While Rule 48(a) does not require the Government to bare its innermost secrets, it does require a statement of its reasons for dismissal (explaining that this requirement “prevent[s] abuse of the uncontrolled power of dismissal previously enjoyed by prosecutors”). P.2

The rule empowers courts to protect the integrity of their own proceedings from prosecutors who undertake corrupt, politically motivated dismissals. P.2-3

The “requirement of judicial leave . . . gives the court a role in dismissals following indictment.” P.3

Rule 48(a) rests on the premise that judges may constitutionally guard against these forms of abuse in their own courts. P. 30-31

But while “the court does not have primary responsibility,” Rule 48(a) requires that it serve as more than merely “a rubber stamp for the prosecutor’s decision.” P. 31

Consistent with the text of Rule 48(a), and as confirmed by its history, the court’s role is to guard against gross abuse of prosecutorial power. P. 31

First, “the requirement of judicial approval entitles the judge to obtain and evaluate the prosecutor’s reasons.” P. 32

It is black letter law that prosecutors who seek to dismiss criminal charges under Rule 48(a) must provide a statement of the reasons and factual basis supporting that request.
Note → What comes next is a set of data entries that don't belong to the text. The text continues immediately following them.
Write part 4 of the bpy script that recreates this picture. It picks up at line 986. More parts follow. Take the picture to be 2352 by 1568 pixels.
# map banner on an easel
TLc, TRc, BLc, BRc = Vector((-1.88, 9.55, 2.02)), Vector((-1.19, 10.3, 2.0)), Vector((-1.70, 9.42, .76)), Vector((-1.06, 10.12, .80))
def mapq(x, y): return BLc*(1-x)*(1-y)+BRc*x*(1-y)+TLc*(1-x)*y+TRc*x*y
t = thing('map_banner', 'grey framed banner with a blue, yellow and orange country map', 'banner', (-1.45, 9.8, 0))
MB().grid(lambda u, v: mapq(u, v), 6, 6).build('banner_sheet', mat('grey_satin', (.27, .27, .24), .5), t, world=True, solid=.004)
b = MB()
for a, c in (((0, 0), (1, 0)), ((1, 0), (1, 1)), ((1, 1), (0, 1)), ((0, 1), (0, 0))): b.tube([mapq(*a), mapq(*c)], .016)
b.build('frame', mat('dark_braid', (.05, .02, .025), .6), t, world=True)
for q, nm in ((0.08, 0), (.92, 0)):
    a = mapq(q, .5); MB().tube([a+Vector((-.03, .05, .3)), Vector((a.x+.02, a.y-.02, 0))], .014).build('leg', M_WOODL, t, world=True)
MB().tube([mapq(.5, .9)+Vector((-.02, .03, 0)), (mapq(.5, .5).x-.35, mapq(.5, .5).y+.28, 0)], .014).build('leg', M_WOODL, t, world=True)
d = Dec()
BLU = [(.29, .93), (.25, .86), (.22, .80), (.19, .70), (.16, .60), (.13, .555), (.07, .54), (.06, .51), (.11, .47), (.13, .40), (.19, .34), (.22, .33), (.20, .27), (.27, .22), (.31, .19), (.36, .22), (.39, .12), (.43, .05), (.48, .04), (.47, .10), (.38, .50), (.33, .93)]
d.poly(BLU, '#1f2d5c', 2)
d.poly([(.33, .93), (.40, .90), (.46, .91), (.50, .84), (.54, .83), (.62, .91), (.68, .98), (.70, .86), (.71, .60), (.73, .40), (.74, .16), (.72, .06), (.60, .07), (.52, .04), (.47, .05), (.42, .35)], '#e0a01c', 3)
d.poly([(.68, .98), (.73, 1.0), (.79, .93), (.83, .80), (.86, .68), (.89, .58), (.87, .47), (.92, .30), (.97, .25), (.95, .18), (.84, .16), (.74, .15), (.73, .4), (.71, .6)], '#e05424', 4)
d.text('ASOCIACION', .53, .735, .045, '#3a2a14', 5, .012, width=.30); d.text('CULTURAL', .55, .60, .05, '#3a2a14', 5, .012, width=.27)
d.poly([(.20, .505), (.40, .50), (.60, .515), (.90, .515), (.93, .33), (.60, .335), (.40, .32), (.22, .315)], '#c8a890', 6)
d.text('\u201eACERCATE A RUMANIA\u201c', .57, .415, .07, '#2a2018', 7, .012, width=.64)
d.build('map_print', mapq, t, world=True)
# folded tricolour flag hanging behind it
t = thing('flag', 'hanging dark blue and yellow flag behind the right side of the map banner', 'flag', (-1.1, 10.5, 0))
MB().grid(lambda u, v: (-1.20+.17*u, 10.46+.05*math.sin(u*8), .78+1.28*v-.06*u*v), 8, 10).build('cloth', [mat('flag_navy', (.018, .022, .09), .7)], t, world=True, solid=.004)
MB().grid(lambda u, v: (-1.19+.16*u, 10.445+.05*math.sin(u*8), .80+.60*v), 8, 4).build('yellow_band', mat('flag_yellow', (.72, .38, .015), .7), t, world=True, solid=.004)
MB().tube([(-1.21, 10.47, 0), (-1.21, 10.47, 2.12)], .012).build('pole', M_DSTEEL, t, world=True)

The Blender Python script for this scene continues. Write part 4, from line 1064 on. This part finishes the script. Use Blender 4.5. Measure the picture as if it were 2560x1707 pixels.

P. 32

[I]n the exercise of its responsibility, the court will not be content with a mere conclusory statement by the prosecutor that dismissal is in the public interest, but will require a statement of reasons and underlying factual basis.” P. 32

Appellate courts cannot properly review district court decisions on Rule 48(a) motions unless they contain “a reasoned exercise of discretion.  P.33

Rule 48(a) “prevent[s] abuse of the uncontrolled power of dismissal previously enjoyed by prosecutors.” P. 33

Rule 48(a) “gives the court a role” when “the defendant concurs in the dismissal,” albeit limited—in all the ways set forth above—to “guarding against abuse of prosecutorial discretion.” P. 36

Consider the effort made by Judge Gleeson to insist that Ammidown pretty much decides all questions with respect to the question on which Judge Sullivan’s authority rests.

But how badly reasoned and constructed the Ammidown decision actually is as a piece of legal work leads to the conclusion that Ammidown is the basis upon which Judge Sullivan’s authority “Rests in Peace.”